Illustrative of the growing conflict between NIPC and Will County is Joliet’s pending westward expansion, along Caton Farm Road, into rural Kendall County.

After NIPC advised against it on grounds that it would contribute to sprawl by “leapfrogging” over empty land, the city appealed to the IEPA, which ruled in its favor.

Joliet argues that it isn’t leapfrogging, considering the city has “plans for every parcel all the way out on Caton Farm Road,” according to James Haller, the city’s director of community economic development.

Created by the Illinois General Assembly, the 41-year-old, Chicago-based NIPC is supported by state and federal grants and contributions from counties, other units of local government and corporations.

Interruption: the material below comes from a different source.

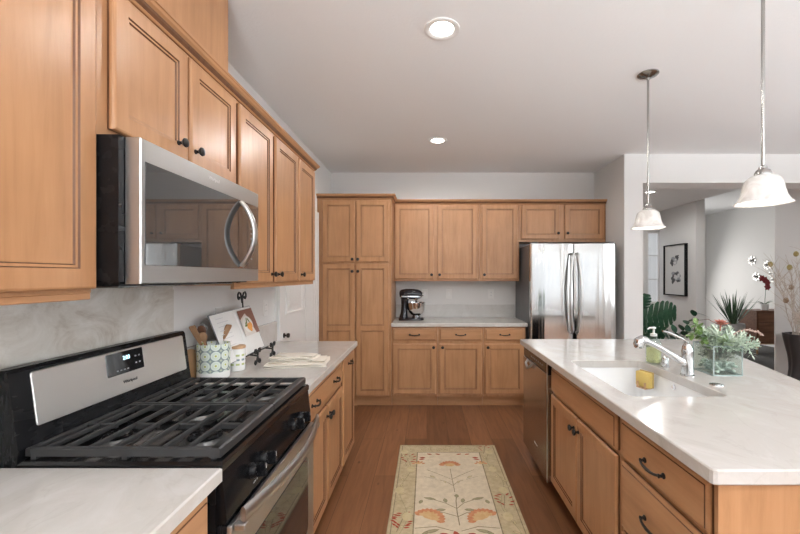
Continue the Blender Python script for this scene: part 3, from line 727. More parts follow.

Given the agency’s long-term growth forecasts for Will County, Nowakowski said NIPC’s regional strategy and actions seem contradictory.

“If we are to follow their own projections, then we should be proceeding with being prepared for the growth patterns that are inevitable. We don’t necessarily agree with their philosophy on growth management,” he said.

Gibson said Will County is probably the fastest growing county in the state and one of fastest in the nation: “If we’re willing to take on the responsibilities that go along with (growth) . . . then why should we be reviewed by an outside agency to see if it makes sense for us to do that?”